**The request**
Write the listing out again, all of it, word for word.

**Data**

----------

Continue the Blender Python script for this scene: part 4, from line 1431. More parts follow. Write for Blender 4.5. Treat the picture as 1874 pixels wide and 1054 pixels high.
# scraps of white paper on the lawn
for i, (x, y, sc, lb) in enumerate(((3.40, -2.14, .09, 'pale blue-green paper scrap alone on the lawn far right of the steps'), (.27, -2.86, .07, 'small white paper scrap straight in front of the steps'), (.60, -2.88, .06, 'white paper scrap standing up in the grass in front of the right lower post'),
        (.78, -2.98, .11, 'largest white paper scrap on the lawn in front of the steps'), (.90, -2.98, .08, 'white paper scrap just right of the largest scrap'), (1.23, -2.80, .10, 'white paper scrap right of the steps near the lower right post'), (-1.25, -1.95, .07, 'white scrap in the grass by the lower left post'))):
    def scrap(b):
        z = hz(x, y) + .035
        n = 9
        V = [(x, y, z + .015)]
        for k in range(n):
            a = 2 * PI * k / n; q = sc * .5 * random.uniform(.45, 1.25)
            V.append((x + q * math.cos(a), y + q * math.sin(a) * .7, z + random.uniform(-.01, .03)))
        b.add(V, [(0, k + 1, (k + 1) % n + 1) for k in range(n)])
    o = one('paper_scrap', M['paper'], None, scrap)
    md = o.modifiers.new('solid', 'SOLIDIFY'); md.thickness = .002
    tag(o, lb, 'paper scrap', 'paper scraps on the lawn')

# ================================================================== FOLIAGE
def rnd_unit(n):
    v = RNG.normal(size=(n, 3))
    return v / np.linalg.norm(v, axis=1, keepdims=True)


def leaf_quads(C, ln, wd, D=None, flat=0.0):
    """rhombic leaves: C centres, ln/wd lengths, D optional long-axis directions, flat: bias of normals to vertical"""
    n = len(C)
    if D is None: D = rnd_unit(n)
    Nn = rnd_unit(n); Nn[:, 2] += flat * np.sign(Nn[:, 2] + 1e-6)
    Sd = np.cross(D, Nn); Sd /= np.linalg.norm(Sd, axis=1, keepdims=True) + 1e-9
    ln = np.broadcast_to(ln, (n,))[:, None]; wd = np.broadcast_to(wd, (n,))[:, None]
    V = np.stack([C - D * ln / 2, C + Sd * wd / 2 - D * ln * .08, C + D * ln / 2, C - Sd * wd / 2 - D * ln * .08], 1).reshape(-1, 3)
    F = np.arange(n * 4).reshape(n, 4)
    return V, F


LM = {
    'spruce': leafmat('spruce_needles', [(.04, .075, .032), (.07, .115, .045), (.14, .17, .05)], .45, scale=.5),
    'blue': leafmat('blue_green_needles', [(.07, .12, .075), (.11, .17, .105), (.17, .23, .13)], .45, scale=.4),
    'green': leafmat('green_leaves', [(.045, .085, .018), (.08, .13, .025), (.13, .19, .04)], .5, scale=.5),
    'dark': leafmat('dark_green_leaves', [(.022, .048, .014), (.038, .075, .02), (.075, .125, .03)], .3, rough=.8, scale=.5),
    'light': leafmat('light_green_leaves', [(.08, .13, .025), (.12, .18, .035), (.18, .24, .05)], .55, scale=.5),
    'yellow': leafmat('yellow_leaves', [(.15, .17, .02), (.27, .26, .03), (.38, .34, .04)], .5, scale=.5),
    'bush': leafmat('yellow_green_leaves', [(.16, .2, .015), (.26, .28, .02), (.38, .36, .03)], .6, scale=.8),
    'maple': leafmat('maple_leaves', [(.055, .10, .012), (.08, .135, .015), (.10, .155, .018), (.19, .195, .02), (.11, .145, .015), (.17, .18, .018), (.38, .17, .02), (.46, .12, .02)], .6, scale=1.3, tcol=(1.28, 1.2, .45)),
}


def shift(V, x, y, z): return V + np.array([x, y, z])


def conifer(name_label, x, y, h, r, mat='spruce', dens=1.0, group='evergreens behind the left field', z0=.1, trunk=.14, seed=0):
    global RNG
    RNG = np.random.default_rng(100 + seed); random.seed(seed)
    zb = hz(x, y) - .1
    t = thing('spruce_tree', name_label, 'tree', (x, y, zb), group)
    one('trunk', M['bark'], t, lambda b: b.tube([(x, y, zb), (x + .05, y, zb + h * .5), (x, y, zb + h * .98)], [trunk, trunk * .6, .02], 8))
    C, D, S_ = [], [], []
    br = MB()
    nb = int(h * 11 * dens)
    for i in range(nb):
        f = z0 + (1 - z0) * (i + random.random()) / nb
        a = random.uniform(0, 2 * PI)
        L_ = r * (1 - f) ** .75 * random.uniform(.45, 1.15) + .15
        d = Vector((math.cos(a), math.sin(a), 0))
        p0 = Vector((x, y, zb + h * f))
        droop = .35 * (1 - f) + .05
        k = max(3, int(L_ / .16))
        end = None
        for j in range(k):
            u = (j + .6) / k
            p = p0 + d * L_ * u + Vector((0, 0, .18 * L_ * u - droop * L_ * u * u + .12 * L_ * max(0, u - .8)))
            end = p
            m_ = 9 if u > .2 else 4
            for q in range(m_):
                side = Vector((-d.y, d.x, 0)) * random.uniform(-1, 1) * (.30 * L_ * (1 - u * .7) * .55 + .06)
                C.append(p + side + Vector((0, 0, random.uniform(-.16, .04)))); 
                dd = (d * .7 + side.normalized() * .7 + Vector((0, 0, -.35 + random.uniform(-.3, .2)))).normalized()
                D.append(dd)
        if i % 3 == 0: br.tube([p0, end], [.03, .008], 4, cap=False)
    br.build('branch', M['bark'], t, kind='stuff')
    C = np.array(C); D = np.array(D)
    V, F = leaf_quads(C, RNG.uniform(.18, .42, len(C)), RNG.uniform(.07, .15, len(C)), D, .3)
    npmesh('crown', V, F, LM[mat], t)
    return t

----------

**Worked answer**
Continue the Blender Python script for this scene: part 4, from line 1431. More parts follow. Write for Blender 4.5. Treat the picture as 1874 pixels wide and 1054 pixels high.
# scraps of white paper on the lawn
for i, (x, y, sc, lb) in enumerate(((3.40, -2.14, .09, 'pale blue-green paper scrap alone on the lawn far right of the steps'), (.27, -2.86, .07, 'small white paper scrap straight in front of the steps'), (.60, -2.88, .06, 'white paper scrap standing up in the grass in front of the right lower post'),
        (.78, -2.98, .11, 'largest white paper scrap on the lawn in front of the steps'), (.90, -2.98, .08, 'white paper scrap just right of the largest scrap'), (1.23, -2.80, .10, 'white paper scrap right of the steps near the lower right post'), (-1.25, -1.95, .07, 'white scrap in the grass by the lower left post'))):
    def scrap(b):
        z = hz(x, y) + .035
        n = 9
        V = [(x, y, z + .015)]
        for k in range(n):
            a = 2 * PI * k / n; q = sc * .5 * random.uniform(.45, 1.25)
            V.append((x + q * math.cos(a), y + q * math.sin(a) * .7, z + random.uniform(-.01, .03)))
        b.add(V, [(0, k + 1, (k + 1) % n + 1) for k in range(n)])
    o = one('paper_scrap', M['paper'], None, scrap)
    md = o.modifiers.new('solid', 'SOLIDIFY'); md.thickness = .002
    tag(o, lb, 'paper scrap', 'paper scraps on the lawn')

# ================================================================== FOLIAGE
def rnd_unit(n):
    v = RNG.normal(size=(n, 3))
    return v / np.linalg.norm(v, axis=1, keepdims=True)


def leaf_quads(C, ln, wd, D=None, flat=0.0):
    """rhombic leaves: C centres, ln/wd lengths, D optional long-axis directions, flat: bias of normals to vertical"""
    n = len(C)
    if D is None: D = rnd_unit(n)
    Nn = rnd_unit(n); Nn[:, 2] += flat * np.sign(Nn[:, 2] + 1e-6)
    Sd = np.cross(D, Nn); Sd /= np.linalg.norm(Sd, axis=1, keepdims=True) + 1e-9
    ln = np.broadcast_to(ln, (n,))[:, None]; wd = np.broadcast_to(wd, (n,))[:, None]
    V = np.stack([C - D * ln / 2, C + Sd * wd / 2 - D * ln * .08, C + D * ln / 2, C - Sd * wd / 2 - D * ln * .08], 1).reshape(-1, 3)
    F = np.arange(n * 4).reshape(n, 4)
    return V, F


LM = {
    'spruce': leafmat('spruce_needles', [(.04, .075, .032), (.07, .115, .045), (.14, .17, .05)], .45, scale=.5),
    'blue': leafmat('blue_green_needles', [(.07, .12, .075), (.11, .17, .105), (.17, .23, .13)], .45, scale=.4),
    'green': leafmat('green_leaves', [(.045, .085, .018), (.08, .13, .025), (.13, .19, .04)], .5, scale=.5),
    'dark': leafmat('dark_green_leaves', [(.022, .048, .014), (.038, .075, .02), (.075, .125, .03)], .3, rough=.8, scale=.5),
    'light': leafmat('light_green_leaves', [(.08, .13, .025), (.12, .18, .035), (.18, .24, .05)], .55, scale=.5),
    'yellow': leafmat('yellow_leaves', [(.15, .17, .02), (.27, .26, .03), (.38, .34, .04)], .5, scale=.5),
    'bush': leafmat('yellow_green_leaves', [(.16, .2, .015), (.26, .28, .02), (.38, .36, .03)], .6, scale=.8),
    'maple': leafmat('maple_leaves', [(.055, .10, .012), (.08, .135, .015), (.10, .155, .018), (.19, .195, .02), (.11, .145, .015), (.17, .18, .018), (.38, .17, .02), (.46, .12, .02)], .6, scale=1.3, tcol=(1.28, 1.2, .45)),
}


def shift(V, x, y, z): return V + np.array([x, y, z])


def conifer(name_label, x, y, h, r, mat='spruce', dens=1.0, group='evergreens behind the left field', z0=.1, trunk=.14, seed=0):
    global RNG
    RNG = np.random.default_rng(100 + seed); random.seed(seed)
    zb = hz(x, y) - .1
    t = thing('spruce_tree', name_label, 'tree', (x, y, zb), group)
    one('trunk', M['bark'], t, lambda b: b.tube([(x, y, zb), (x + .05, y, zb + h * .5), (x, y, zb + h * .98)], [trunk, trunk * .6, .02], 8))
    C, D, S_ = [], [], []
    br = MB()
    nb = int(h * 11 * dens)
    for i in range(nb):
        f = z0 + (1 - z0) * (i + random.random()) / nb
        a = random.uniform(0, 2 * PI)
        L_ = r * (1 - f) ** .75 * random.uniform(.45, 1.15) + .15
        d = Vector((math.cos(a), math.sin(a), 0))
        p0 = Vector((x, y, zb + h * f))
        droop = .35 * (1 - f) + .05
        k = max(3, int(L_ / .16))
        end = None
        for j in range(k):
            u = (j + .6) / k
            p = p0 + d * L_ * u + Vector((0, 0, .18 * L_ * u - droop * L_ * u * u + .12 * L_ * max(0, u - .8)))
            end = p
            m_ = 9 if u > .2 else 4
            for q in range(m_):
                side = Vector((-d.y, d.x, 0)) * random.uniform(-1, 1) * (.30 * L_ * (1 - u * .7) * .55 + .06)
                C.append(p + side + Vector((0, 0, random.uniform(-.16, .04)))); 
                dd = (d * .7 + side.normalized() * .7 + Vector((0, 0, -.35 + random.uniform(-.3, .2)))).normalized()
                D.append(dd)
        if i % 3 == 0: br.tube([p0, end], [.03, .008], 4, cap=False)
    br.build('branch', M['bark'], t, kind='stuff')
    C = np.array(C); D = np.array(D)
    V, F = leaf_quads(C, RNG.uniform(.18, .42, len(C)), RNG.uniform(.07, .15, len(C)), D, .3)
    npmesh('crown', V, F, LM[mat], t)
    return t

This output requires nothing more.